▼

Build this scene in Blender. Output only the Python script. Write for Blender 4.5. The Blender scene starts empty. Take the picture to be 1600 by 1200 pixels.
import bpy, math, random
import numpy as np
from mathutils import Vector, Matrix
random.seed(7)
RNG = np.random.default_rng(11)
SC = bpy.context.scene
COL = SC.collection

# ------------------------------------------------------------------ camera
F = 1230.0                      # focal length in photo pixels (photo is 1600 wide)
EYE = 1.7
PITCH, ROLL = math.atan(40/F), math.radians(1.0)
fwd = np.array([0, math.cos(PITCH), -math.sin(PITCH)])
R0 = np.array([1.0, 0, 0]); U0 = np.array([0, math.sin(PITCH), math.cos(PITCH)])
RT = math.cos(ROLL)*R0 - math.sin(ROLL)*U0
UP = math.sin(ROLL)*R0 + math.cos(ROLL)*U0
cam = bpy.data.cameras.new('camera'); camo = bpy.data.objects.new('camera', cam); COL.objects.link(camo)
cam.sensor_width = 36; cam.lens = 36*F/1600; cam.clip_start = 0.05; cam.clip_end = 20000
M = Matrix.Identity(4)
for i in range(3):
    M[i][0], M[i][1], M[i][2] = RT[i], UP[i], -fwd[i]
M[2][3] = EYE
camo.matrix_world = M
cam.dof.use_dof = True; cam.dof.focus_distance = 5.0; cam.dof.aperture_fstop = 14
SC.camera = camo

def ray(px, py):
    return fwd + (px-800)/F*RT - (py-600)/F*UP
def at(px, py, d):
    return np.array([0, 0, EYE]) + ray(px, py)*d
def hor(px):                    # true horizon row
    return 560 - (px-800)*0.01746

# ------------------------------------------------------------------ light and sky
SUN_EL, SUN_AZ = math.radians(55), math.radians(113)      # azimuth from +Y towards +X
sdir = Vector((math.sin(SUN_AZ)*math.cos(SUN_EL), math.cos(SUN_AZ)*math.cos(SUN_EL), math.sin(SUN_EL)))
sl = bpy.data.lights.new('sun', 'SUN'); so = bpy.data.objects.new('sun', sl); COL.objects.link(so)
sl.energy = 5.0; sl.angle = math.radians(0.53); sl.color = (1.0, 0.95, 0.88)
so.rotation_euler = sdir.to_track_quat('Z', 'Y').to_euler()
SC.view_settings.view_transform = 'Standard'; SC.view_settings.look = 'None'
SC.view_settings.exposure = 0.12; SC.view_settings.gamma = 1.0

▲

● **To do**:
Copy out each line exactly as written.

● **Solved exercise**:
Build this scene in Blender. Output only the Python script. Write for Blender 4.5. The Blender scene starts empty. Take the picture to be 1600 by 1200 pixels.
import bpy, math, random
import numpy as np
from mathutils import Vector, Matrix
random.seed(7)
RNG = np.random.default_rng(11)
SC = bpy.context.scene
COL = SC.collection

# ------------------------------------------------------------------ camera
F = 1230.0                      # focal length in photo pixels (photo is 1600 wide)
EYE = 1.7
PITCH, ROLL = math.atan(40/F), math.radians(1.0)
fwd = np.array([0, math.cos(PITCH), -math.sin(PITCH)])
R0 = np.array([1.0, 0, 0]); U0 = np.array([0, math.sin(PITCH), math.cos(PITCH)])
RT = math.cos(ROLL)*R0 - math.sin(ROLL)*U0
UP = math.sin(ROLL)*R0 + math.cos(ROLL)*U0
cam = bpy.data.cameras.new('camera'); camo = bpy.data.objects.new('camera', cam); COL.objects.link(camo)
cam.sensor_width = 36; cam.lens = 36*F/1600; cam.clip_start = 0.05; cam.clip_end = 20000
M = Matrix.Identity(4)
for i in range(3):
    M[i][0], M[i][1], M[i][2] = RT[i], UP[i], -fwd[i]
M[2][3] = EYE
camo.matrix_world = M
cam.dof.use_dof = True; cam.dof.focus_distance = 5.0; cam.dof.aperture_fstop = 14
SC.camera = camo

def ray(px, py):
    return fwd + (px-800)/F*RT - (py-600)/F*UP
def at(px, py, d):
    return np.array([0, 0, EYE]) + ray(px, py)*d
def hor(px):                    # true horizon row
    return 560 - (px-800)*0.01746

# ------------------------------------------------------------------ light and sky
SUN_EL, SUN_AZ = math.radians(55), math.radians(113)      # azimuth from +Y towards +X
sdir = Vector((math.sin(SUN_AZ)*math.cos(SUN_EL), math.cos(SUN_AZ)*math.cos(SUN_EL), math.sin(SUN_EL)))
sl = bpy.data.lights.new('sun', 'SUN'); so = bpy.data.objects.new('sun', sl); COL.objects.link(so)
sl.energy = 5.0; sl.angle = math.radians(0.53); sl.color = (1.0, 0.95, 0.88)
so.rotation_euler = sdir.to_track_quat('Z', 'Y').to_euler()
SC.view_settings.view_transform = 'Standard'; SC.view_settings.look = 'None'
SC.view_settings.exposure = 0.12; SC.view_settings.gamma = 1.0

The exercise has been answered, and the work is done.